Extracted records:
*-*-*

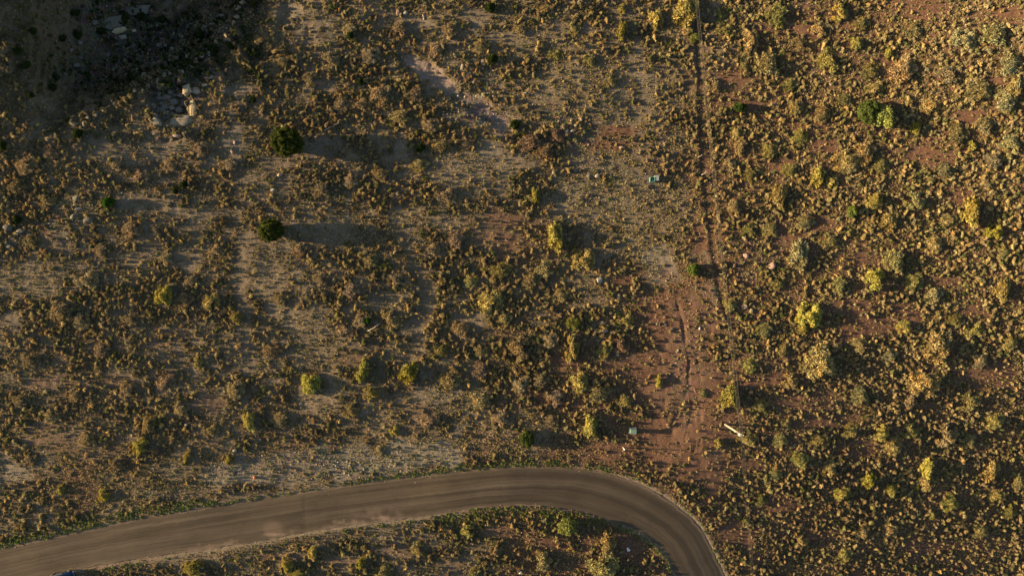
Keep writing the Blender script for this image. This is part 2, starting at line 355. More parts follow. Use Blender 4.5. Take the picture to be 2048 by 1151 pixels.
M_SOIL, M_ROAD, M_VEG, M_ROCK = mat_ground(), mat_road(), mat_veg(), mat_rock()
M_BARK = mat_plain('bark', (0.13, 0.095, 0.065), 0.95, 0, 0.3)

# ------------------------------------------------------------------ soil map and ground object
def zone_masks(px, py):
    red_w = sstep(-0.35, 0.35, fbm(px, py, 150, 3, 6) + 1.5 * sstep(1150, 1500, px + 0.35 * (py - 500)) + 0.55 * sstep(650, 950, py) - 0.75 + 0.5 * sstep(300, 520, py) * sstep(880, 1000, px))
    bare = blob(px, py, BARE)
    bare = np.maximum(bare, .8 * sstep(24, 4, poly_dist(px, py, PATH_A)[0] + 20 * fbm(px, py, 34, 3, 1)))
    bare = np.maximum(bare, sstep(20, 8, poly_dist(px, py, PATH_B)[0] + 8 * fbm(px, py, 30, 2, 2)))
    pale = blob(px, py, [b for b in BARE if b[4] == 2]) * 0.5
    pb = sstep(38, 18, poly_dist(px, py, PALE)[0] + 20 * fbm(px, py, 40, 3, 4))
    scar = sstep(19, 8, poly_dist(px, py, SCAR)[0] + 16 * fbm(px, py, 20, 4, 2))
    scar = np.maximum(scar, 0.6 * blob(px, py, [(955, 232, 42, 18), (1000, 262, 22, 22)]))
    redb = blob(px, py, [b for b in BARE if b[4] == 1])
    greyb = blob(px, py, [b for b in BARE if b[4] == 0] + [(690, 460, 110, 60), (300, 300, 130, 60)])
    redb = redb * (.45 + .55 * sstep(850, 1150, px))
    red = np.clip(np.maximum(red_w, redb) - 0.9 * greyb, 0, 1)
    red *= 1 - 0.85 * blob(px, py, [(1300, 430, 110, 110), (250, 120, 260, 130)])
    return dict(bare=np.maximum.reduce([bare, pb, scar]), pale=np.maximum(pale, pb * 0.95), scar=scar, red=red)
zm = zone_masks(PX, PY); rmk = road_mask(PX, PY)
mud = np.clip(.7 * sstep(8, 2, poly_dist(PX, PY, GULLY3)[0]) + .7 * sstep(8, 2, poly_dist(PX, PY, GULLY4)[0]) + .8 * blob(PX, PY, [(1370, 800, 60, 150)]) + sstep(10, 3, poly_dist(PX, PY, GULLY)[0]) + sstep(9, 3, poly_dist(PX, PY, GULLY2)[0]), 0, 1)
litter = sstep(-0.35, 0.5, fbm(PX, PY, 62, 3, 0) * 0.62 + fbm(PX, PY, 17, 2, 4) * 0.75 + .05) * (1 - .9 * zm['bare']) * 0.85
litter *= sstep(2, 14, -rmk)
rocky = blob(PX, PY, ROCKY) * 0.6
litter = np.maximum(litter, .6 * sstep(9, 2, poly_dist(PX, PY, TRACK)[0] + 2 * fbm(PX, PY, 20, 2, 1)))  # darker strip of ground along the track
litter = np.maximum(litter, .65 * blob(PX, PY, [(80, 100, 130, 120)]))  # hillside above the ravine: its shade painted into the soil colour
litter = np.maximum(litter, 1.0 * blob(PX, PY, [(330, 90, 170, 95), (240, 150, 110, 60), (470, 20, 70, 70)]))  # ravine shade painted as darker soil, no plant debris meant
edge = sstep(14, 2, -rmk) * (0.25 + 0.5 * sstep(1150, 1300, PX))
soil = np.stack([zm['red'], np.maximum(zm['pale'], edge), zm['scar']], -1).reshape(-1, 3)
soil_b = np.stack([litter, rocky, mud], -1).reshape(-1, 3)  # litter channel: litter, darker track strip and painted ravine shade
ny, nx = XX.shape
ii = (np.arange(ny - 1)[:, None] * nx + np.arange(nx - 1)[None]).ravel()
F = np.stack([ii, ii + 1, ii + nx + 1, ii + nx], 1)
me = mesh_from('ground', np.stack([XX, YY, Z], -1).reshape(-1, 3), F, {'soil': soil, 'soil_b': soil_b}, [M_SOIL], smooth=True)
tag(link('ground', me), kind='structure')

# ------------------------------------------------------------------ road sheet
def resample(pts, n):
    p = np.array(pts, float); d = np.concatenate([[0], np.cumsum(np.hypot(*np.diff(p, axis=0).T))]); u = np.linspace(0, d[-1], 260)
    q = np.stack([np.interp(u, d, p[:, 0]), np.interp(u, d, p[:, 1])], 1)
    for _ in range(5): q[1:-1] = (q[:-2] + 2 * q[1:-1] + q[2:]) / 4
    d = np.concatenate([[0], np.cumsum(np.hypot(*np.diff(q, axis=0).T))]); u = np.linspace(0, d[-1], n)
    return np.stack([np.interp(u, d, q[:, 0]), np.interp(u, d, q[:, 1])], 1)
NL, NC = 620, 30
rt, rb = resample(ROAD_TOP, NL), resample(ROAD_BOT, NL)
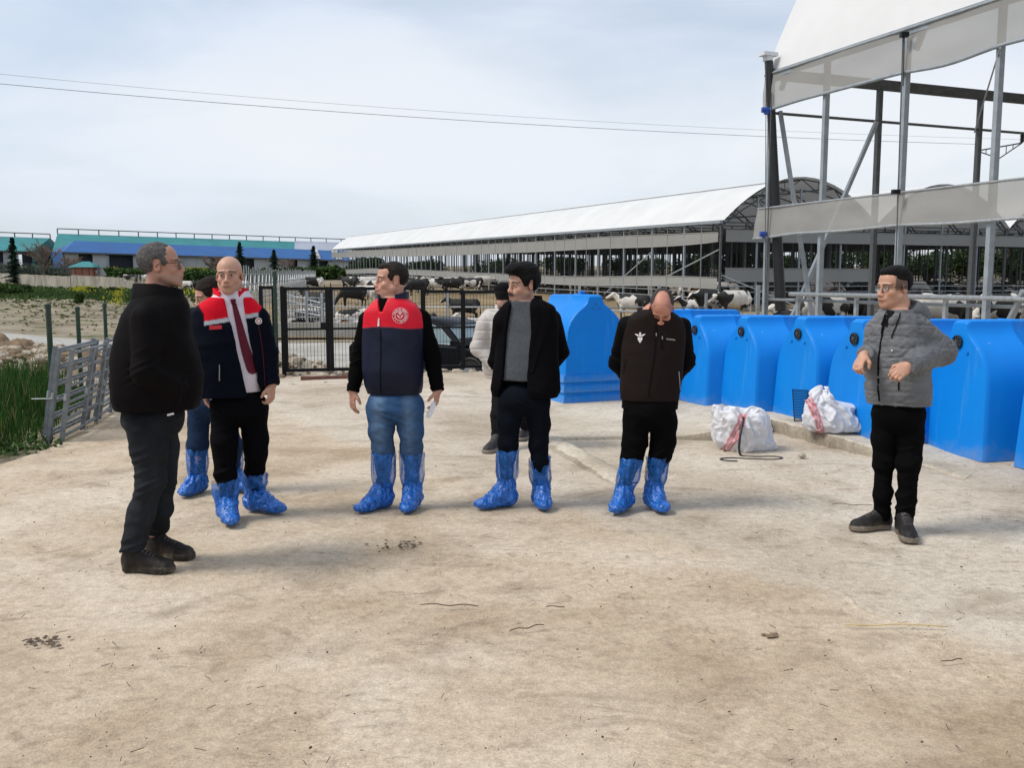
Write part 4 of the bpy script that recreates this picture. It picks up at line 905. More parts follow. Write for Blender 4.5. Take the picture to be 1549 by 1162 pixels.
mb = MB(); mb.lathe([(.022,-.05),(.022,1.12),(.01,1.14)], n=10); o = mb.build('fence_post', M['black_metal'], auto=40); o.location = gp_(409)+Vector((0,-.5,0)); tag(o, 'short black post by the bald man\'s elbow', 'post')
a, b = G(455,577), G(528,575); mb = MB(); mb.beam(a+Vector((0,0,.05)), b+Vector((0,0,.05)), .1, .05); mb.beam(a+Vector((0,.06,.03)), b+Vector((0,.06,.03)), .04, .06); tag(mb.build('steel_bar', M['rust']), 'rust red steel channel lying on the ground below the gate', 'steel bar')
# ------------------------------------------------------------------ hurdles leaning at the left
def hurdle(w_, h, bars, label, px0, py0, px1, py1, lean, z=0.0, off=0, grp='galvanised hurdles leaning at the left edge', up=1):
    a, b = G(px0, py0), G(px1, py1); d = (b-a).normalized(); nrm = Vector((-d.y, d.x, 0)); nrm = -nrm if nrm.x > 0 else nrm
    a = a+nrm*off; w_ = w_ or (b-a).length; o = empty('hurdle', a, math.atan2(d.y, d.x)); o.rotation_euler = (R(lean), 0, math.atan2(d.y, d.x)); tag(o, label, 'hurdle', grp)
    mb = MB(); mb.box((0.02,0,h/2), (.06,.035,h)); mb.build('upright', M['galv_dull'], o); mb = MB(); mb.box((w_-.02,0,h/2), (.05,.035,h)); mb.build('upright', M['galv_dull'], o)
    for i in range(bars):
        zz = .07+(h-.11)*i/(bars-1); mb = MB(); mb.tube([(0.03,0,zz),(w_-.03,0,zz)], .0155, 8); mb.build('rail', M['galv_dull'], o, smooth=True)
    mb = MB()
    mb.tube([(-.03,-.0,h*.5-.03),(-.03,-.0,h*.5+.03)], .016, 8)
    mb.build('hinge_pin', M['galv'], o); return o
HB = .93
hurdle(1.32, HB, 6, 'nearest galvanised hurdle of the leaning stack, outermost', 92, 672, 130, 650, 9)
hurdle(1.32, HB+.01, 6, 'galvanised hurdle behind the outermost one at the near end', 84, 670, 126, 648, 9, off=.07)
hurdle(1.30, HB+.02, 6, 'third galvanised hurdle at the near end, touching the grass', 78, 667, 122, 645, 9, off=.07)
hurdle(1.35, HB-.04, 7, 'galvanised hurdle in the middle of the leaning row', 128, 653, 158, 634, 10, off=.03)
hurdle(1.4, HB-.05, 7, 'galvanised hurdle third along the row, by the man\'s back', 152, 636, 180, 617, 11, off=.02)
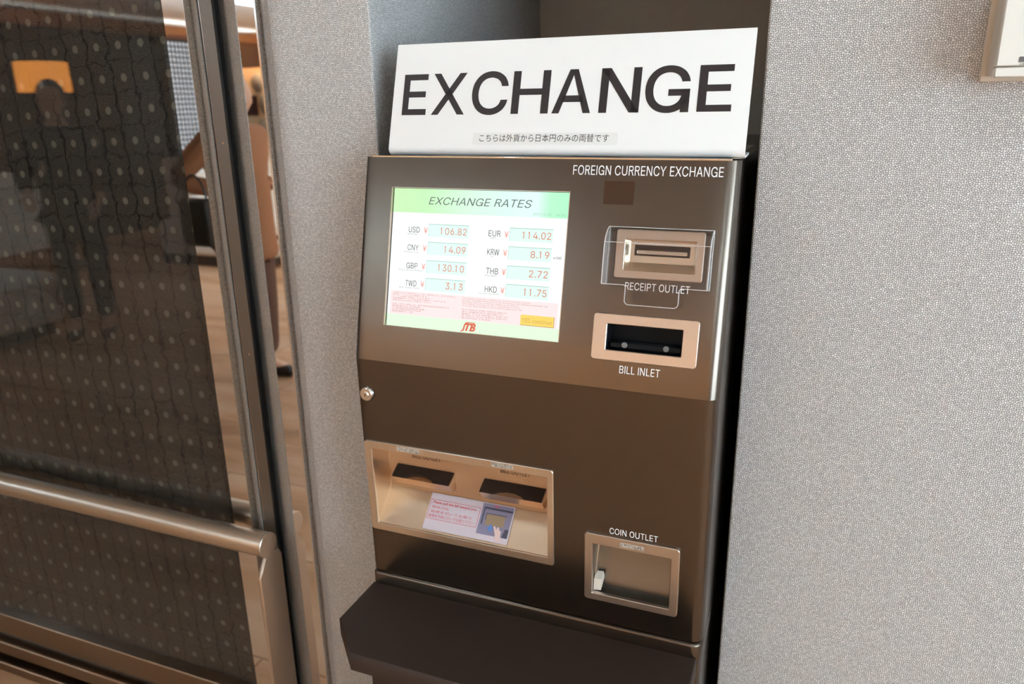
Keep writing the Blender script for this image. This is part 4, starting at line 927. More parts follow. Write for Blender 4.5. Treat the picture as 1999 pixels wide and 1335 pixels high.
pl = lambda off, z: [(x, y, z) for x, y in rounded_plan(XL + off, XR - off, LYF - 0.0055 + off, 1.8, 0.010, 0.018)]
loft(bm, [pl(0, 0.6765), pl(0, 0.6995), pl(0.0008, 0.7018), pl(0.0025, 0.7032)])
finish('lower_lip', bm, M['body'], machine)
bm = bmesh.new()
pl = lambda off, z: [(x, y, z) for x, y in rounded_plan(XL + 0.004, XR - 0.004, LYF + 0.004, 1.78, 0.010, 0.018)]
loft(bm, [pl(0, 0.7), pl(0, 0.7055)])
finish('shadow_gap', bm, M['black'], machine)
bm = bmesh.new()
pl = lambda off, z: [(x, y, z) for x, y in rounded_plan(XL + 0.001, XR - 0.001, LYF - 0.0035, 1.8, 0.010, 0.018)]
loft(bm, [pl(0, 0.0), pl(0, 0.6755)])
finish('lower_cabinet', bm, M['body'], machine)

# shelf in front with a clipped left corner, on a box
bm = bmesh.new()
pts = [(-0.682, LYF - 0.004), (-0.682, 0.897), (-0.6177, 0.829), (-0.168, 0.829), (-0.1065, 0.897), (-0.1065, LYF - 0.004)]


def inset(off):
    c = (-0.394, 0.94)
    return [(x + (off if x < c[0] else -off), y + (off if y < 0.95 else 0)) for x, y in pts]


loft(bm, [[(x, y, 0.648) for x, y in pts], [(x, y, 0.678) for x, y in pts], [(x, y, 0.680) for x, y in inset(0.0016)]])
shelf = finish('shelf', bm, M['base'], machine)
tag(shelf, 'dark brown shelf with clipped corners')
bm = bmesh.new()
add_box(bm, WORLD, -0.5812, -0.2, 0.8305, LYF, 0.0, 0.6485, 0.002)
finish('shelf_support', bm, M['base'], machine)

# lock
bm = bmesh.new()
LC = LF.p(0.0205, 0.0600)
cylinder(bm, LC, LF.n, 0.0128, 0.005, 40, 0.0118, 0.0012)
lock = finish('lock', bm, M['chrome'], machine)
tag(lock, 'round chrome keylock')
bm = bmesh.new()
cylinder(bm, LF.p(0.0205, 0.0600, 0.005), LF.n, 0.0060, 0.0022, 28, 0.0052, 0.0006)
finish('key_barrel', bm, M['steel'], lock)
bm = bmesh.new()
add_box(bm, LF, 0.0198, 0.0212, 0.0575, 0.0625, 0.0070, 0.0076)
finish('keyhole', bm, M['black'], lock, smooth=0)

# heading and captions printed on the front
COND = dict(face='R')
text('heading_print', 'FOREIGN CURRENCY EXCHANGE', UF, 0.3496, 0.5605, 0.3029, 0.3166, 0.0004, M['white_ink'], machine, **COND)
text('bill_inlet_print', 'BILL INLET', UF, 0.4416, 0.4994, 0.0246, 0.0354, 0.0004, M['white_ink'], machine, **COND)
text('receipt_print', 'RECEIPT OUTLET', UF, 0.4395, 0.5300, 0.1435, 0.1543, 0.0004, M['white_ink'], machine, **COND)
text('coin_outlet_print', 'COIN OUTLET', LF, 0.4336, 0.5077, 0.2381, 0.2274, 0.0004, M['white_ink'], machine, **COND)

# smoked sensor window
rplate('sensor_window', UF, 0.3976, 0.4415, 0.2623, 0.2950, 0.0022, -0.001, 0.0006, M['dark_glass'], machine, 0.0003)

# bill inlet
bi = bezel('bill_inlet', UF, (0.3983, 0.5480, 0.0415, 0.1081), (0.4190, 0.5263, 0.0563, 0.0936), 0.0050, 0.0006, 0.0, 0.0030, M['satin'], machine, depth=-0.004)
bm = bmesh.new()
add_box(bm, UF, 0.4172, 0.5283, 0.0545, 0.0948, -0.05, -0.0405)
add_box(bm, UF, 0.4172, 0.4188, 0.0545, 0.0948, -0.0405, -0.003)
add_box(bm, UF, 0.5265, 0.5283, 0.0545, 0.0948, -0.0405, -0.003)
add_box(bm, UF, 0.4188, 0.5265, 0.0545, 0.0562, -0.0405, -0.003)
add_box(bm, UF, 0.4188, 0.5265, 0.0937, 0.0948, -0.0405, -0.003)
add_box(bm, UF, 0.4188, 0.5265, 0.0562, 0.0700, -0.0405, -0.012, 0.004)
finish('inlet_mouth', bm, M['dark_void'], bi)
for u in (0.4432, 0.5028):
    bm = bmesh.new()
    cylinder(bm, UF.p(u, 0.0642, -0.0118), UF.n, 0.0044, 0.0008, 20, 0.0038)
    finish('lens', bm, M['led'], bi)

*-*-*

### [The request]
Return every line from the records above that holds the word "image".

### [Completed exercise]
Keep writing the Blender script for this image. This is part 2, starting at line 355. More parts follow. Use Blender 4.5. Take the picture to be 2048 by 1151 pixels.
Keep writing the Blender script for this image. This is part 4, starting at line 927. More parts follow. Write for Blender 4.5. Treat the picture as 1999 pixels wide and 1335 pixels high.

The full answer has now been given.